Ganz anders sah das Christian Flämig, Chefjustitiar der Chemie-Firma Merck und Vertreter des Verbandes der chemischen Industrie. Er nannte das Umweltstrafrecht insgesamt „kontraproduktiv“. Es kriminalisiere „unvermeidliche Risiken der Technik“ und verhindere Rettungsmaßnahmen in den Unternehmen. Denn den Chemiefacharbeitern würde langsam dämmern, daß sie sich selbst ans Messer lieferten, wenn sie durch eigene Schadensbekämpfung Aufmerksamkeit erregten. Sie seien ohnehin das Opfer einer potentiellen Kriminalisierung durch das Umweltstrafrecht, weshalb ihre Arbeitsmotivation zunehmend nachlasse. Ihnen gehe es nicht anders, als Polizisten, die sich auf Großdemonstrationen vom Staat im Stich gelassen fühlten. Mit dieser Argumentation war aber selbst von Hamburgs kesselgeplagten Polizisten kein Beifall zu ernten. Die beklatschten vielmehr Schilys Forderung, daß statt des Chemiearbeiters die wirklichen Täter, die durch „kalkuliertes Handelns“ die Umwelt verschmutzten, zur Verantwortung gezogen werden müßten.

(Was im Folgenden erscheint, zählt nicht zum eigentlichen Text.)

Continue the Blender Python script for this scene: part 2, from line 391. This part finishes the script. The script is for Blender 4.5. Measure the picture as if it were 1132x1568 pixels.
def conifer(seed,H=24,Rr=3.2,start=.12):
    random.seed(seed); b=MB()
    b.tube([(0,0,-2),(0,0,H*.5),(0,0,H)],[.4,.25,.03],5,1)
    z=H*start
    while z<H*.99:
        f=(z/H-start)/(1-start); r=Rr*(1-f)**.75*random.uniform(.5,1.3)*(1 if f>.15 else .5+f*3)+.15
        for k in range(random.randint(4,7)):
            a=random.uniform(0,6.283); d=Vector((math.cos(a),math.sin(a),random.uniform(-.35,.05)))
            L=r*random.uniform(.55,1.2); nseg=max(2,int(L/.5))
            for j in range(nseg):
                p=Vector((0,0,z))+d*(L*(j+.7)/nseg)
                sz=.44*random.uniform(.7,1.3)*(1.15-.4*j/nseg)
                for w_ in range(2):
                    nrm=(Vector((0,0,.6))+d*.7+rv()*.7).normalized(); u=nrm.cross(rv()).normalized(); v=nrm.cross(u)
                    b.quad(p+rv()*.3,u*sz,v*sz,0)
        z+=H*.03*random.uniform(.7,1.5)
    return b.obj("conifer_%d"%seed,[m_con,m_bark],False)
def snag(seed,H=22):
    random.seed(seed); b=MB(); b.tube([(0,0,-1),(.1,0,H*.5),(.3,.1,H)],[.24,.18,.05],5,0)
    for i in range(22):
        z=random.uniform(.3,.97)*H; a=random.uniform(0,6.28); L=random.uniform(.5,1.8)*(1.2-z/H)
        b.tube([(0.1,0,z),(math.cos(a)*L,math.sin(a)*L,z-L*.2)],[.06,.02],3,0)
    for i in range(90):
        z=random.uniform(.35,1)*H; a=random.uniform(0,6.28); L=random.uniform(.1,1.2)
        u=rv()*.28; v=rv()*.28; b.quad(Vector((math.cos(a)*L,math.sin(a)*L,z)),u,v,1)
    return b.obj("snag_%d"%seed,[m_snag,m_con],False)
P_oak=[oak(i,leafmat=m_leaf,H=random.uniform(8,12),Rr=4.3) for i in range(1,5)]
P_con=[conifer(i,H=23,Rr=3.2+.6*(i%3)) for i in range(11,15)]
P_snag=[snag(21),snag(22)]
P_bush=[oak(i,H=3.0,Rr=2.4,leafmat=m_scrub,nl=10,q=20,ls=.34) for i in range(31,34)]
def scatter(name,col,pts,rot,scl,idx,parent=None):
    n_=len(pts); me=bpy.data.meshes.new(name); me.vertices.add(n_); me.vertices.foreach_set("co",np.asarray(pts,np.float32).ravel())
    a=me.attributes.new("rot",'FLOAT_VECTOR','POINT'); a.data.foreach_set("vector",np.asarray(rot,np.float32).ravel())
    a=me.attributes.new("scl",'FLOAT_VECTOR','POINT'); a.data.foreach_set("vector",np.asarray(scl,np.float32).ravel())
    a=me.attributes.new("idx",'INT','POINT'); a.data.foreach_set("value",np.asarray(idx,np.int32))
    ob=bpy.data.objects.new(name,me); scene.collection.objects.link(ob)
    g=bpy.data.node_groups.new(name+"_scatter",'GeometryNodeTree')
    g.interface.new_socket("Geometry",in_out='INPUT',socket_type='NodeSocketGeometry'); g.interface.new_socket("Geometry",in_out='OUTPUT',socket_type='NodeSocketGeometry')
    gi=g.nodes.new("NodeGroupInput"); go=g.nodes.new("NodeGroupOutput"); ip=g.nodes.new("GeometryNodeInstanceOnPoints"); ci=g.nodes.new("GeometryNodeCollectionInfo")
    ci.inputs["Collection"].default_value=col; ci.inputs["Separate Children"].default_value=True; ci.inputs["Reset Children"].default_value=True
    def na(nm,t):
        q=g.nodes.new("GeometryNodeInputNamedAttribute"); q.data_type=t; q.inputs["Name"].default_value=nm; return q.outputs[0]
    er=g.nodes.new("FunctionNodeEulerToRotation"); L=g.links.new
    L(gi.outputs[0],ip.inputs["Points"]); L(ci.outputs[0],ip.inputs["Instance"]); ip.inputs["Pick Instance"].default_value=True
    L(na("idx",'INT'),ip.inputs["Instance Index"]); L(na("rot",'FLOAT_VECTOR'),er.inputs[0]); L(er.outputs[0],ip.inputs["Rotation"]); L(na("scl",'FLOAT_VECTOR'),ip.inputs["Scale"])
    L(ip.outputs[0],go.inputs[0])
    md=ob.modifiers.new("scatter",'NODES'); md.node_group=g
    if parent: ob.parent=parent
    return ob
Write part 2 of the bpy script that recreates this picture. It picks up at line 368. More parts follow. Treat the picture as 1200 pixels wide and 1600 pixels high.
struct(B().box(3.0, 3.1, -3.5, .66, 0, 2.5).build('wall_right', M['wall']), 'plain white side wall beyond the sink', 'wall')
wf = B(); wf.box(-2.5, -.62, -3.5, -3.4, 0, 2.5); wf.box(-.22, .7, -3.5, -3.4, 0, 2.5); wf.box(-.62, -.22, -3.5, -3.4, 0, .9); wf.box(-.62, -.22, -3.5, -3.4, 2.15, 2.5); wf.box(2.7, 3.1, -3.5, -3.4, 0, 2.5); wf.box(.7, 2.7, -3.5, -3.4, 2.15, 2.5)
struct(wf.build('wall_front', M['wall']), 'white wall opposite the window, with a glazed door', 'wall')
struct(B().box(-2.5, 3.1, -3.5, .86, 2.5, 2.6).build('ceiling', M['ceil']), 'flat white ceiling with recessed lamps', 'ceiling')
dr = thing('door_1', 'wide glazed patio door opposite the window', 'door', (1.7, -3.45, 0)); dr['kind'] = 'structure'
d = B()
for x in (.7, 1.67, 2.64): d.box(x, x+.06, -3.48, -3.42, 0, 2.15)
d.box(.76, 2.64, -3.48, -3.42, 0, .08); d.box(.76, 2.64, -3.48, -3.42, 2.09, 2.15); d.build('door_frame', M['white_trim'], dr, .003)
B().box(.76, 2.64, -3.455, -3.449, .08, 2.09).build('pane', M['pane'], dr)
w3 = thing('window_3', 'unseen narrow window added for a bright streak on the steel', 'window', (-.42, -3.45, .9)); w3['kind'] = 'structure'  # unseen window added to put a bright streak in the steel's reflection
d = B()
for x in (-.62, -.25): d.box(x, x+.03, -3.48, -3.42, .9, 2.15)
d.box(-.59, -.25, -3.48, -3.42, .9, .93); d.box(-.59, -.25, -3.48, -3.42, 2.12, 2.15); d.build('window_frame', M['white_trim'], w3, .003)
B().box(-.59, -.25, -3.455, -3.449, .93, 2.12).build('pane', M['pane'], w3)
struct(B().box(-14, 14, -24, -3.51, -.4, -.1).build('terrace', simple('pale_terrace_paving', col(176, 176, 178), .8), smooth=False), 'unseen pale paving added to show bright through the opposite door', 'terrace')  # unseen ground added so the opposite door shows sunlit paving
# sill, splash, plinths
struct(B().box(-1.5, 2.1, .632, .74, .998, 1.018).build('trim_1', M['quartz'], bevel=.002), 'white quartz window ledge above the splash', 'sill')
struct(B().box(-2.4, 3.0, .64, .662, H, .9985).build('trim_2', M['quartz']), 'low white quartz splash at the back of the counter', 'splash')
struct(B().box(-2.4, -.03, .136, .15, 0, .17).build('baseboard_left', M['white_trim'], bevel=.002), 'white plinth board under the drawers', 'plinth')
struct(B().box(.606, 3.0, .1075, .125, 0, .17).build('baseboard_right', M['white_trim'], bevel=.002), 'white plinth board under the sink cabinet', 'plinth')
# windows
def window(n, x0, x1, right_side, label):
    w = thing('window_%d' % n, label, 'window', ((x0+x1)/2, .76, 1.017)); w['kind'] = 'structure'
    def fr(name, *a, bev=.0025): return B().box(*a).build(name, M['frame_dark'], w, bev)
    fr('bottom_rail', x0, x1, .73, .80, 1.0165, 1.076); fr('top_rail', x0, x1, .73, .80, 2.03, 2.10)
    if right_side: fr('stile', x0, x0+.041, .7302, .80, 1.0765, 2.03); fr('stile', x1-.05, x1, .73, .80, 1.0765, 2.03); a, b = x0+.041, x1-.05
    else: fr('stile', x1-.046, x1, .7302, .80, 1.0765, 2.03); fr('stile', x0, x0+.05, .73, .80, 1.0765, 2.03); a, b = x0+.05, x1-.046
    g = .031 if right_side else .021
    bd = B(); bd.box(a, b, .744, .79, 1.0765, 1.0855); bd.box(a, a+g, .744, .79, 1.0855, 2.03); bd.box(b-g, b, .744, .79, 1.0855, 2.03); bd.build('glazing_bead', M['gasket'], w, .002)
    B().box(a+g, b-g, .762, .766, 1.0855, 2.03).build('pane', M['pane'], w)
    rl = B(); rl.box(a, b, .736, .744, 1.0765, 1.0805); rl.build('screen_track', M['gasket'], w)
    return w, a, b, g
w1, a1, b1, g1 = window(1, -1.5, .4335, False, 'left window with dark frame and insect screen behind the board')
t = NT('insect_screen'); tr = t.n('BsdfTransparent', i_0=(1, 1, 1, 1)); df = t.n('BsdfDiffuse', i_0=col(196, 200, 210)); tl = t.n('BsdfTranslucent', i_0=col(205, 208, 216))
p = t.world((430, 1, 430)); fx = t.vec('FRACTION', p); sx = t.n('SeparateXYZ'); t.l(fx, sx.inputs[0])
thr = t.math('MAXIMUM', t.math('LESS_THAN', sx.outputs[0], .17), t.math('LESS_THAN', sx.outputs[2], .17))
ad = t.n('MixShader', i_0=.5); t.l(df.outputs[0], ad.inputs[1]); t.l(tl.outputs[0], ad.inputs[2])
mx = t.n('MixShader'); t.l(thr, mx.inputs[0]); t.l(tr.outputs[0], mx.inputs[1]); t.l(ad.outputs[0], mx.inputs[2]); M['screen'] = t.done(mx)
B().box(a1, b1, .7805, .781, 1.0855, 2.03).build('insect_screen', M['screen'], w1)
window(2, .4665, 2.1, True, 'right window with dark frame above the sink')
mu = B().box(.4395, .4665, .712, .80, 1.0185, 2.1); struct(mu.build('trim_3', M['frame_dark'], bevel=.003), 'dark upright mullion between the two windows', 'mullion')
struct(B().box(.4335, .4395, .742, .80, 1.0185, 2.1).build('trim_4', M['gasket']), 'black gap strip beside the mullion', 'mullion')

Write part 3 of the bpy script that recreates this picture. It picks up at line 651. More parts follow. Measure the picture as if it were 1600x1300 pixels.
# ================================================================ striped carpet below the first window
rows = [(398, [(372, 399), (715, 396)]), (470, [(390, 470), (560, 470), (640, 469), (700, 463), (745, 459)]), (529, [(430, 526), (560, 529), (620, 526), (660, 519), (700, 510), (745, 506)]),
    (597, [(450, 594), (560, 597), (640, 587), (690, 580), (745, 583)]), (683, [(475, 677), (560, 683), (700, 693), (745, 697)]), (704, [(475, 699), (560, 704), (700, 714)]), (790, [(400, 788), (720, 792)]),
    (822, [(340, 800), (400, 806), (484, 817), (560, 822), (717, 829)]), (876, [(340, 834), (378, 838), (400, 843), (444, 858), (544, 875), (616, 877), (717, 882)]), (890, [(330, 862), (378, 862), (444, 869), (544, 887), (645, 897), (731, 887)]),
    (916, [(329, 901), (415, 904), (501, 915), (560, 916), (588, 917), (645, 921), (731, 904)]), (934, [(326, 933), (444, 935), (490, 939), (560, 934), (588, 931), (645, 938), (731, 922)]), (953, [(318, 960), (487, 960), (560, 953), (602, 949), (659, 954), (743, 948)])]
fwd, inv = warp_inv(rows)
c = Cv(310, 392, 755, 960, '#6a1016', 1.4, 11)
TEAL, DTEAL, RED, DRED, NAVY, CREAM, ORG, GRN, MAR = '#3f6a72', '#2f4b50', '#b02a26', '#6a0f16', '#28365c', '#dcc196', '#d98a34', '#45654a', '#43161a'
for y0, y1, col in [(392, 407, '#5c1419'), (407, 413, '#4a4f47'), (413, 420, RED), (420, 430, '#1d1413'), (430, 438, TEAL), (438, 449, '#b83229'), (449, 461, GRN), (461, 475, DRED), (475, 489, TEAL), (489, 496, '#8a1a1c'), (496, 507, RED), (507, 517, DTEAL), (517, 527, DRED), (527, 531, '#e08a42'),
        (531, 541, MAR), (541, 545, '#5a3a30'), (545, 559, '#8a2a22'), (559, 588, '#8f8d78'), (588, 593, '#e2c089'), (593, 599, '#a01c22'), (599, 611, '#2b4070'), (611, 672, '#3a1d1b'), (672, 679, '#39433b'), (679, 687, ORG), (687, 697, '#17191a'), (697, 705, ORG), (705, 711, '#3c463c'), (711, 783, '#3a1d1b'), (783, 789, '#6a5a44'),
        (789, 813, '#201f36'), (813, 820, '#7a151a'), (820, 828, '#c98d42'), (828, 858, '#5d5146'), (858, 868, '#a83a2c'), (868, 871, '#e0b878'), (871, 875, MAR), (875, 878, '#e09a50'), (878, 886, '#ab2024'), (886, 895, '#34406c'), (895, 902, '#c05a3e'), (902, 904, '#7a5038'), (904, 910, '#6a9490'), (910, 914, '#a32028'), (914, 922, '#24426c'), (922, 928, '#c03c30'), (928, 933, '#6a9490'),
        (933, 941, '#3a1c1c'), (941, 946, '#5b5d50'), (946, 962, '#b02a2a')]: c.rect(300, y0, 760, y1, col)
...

In der Frage der Anzeigeverpflichtung, wie sie z.B. beim Subventionsbetrug besteht, war es denn Hamburgs Umweltsenator Kuhbier, der einen schweren Stand hatte. Er wolle nicht, daß seine Mitarbeiter generell dem Legalitätsprinzip unterworfen würden, da es die Zusammenarbeit mit der Industrie behindere, wenn die Verpflichtung bestehe, jedes Umweltdelikt an die Strafverfolgungsbehörden zu melden. Für die Umweltdezernate der Polizei ist aber eine Anzeigepflicht deshalb so wichtg, weil sie sonst weiterhin darauf beschränkt bleiben, direkt sicht- oder riechbare Delikte zu verfolgen. Dies sind aber meist die unbedeutenderen. Erst wenn die behördlichen Überwachungsämter erhöhte Emissions- oder Immissionswerte weitergäben, hieß es in verschiedenen Wortbeiträgen, könnte die Polizei auch den großen Umweltverschmutzern auf die Spur kommen.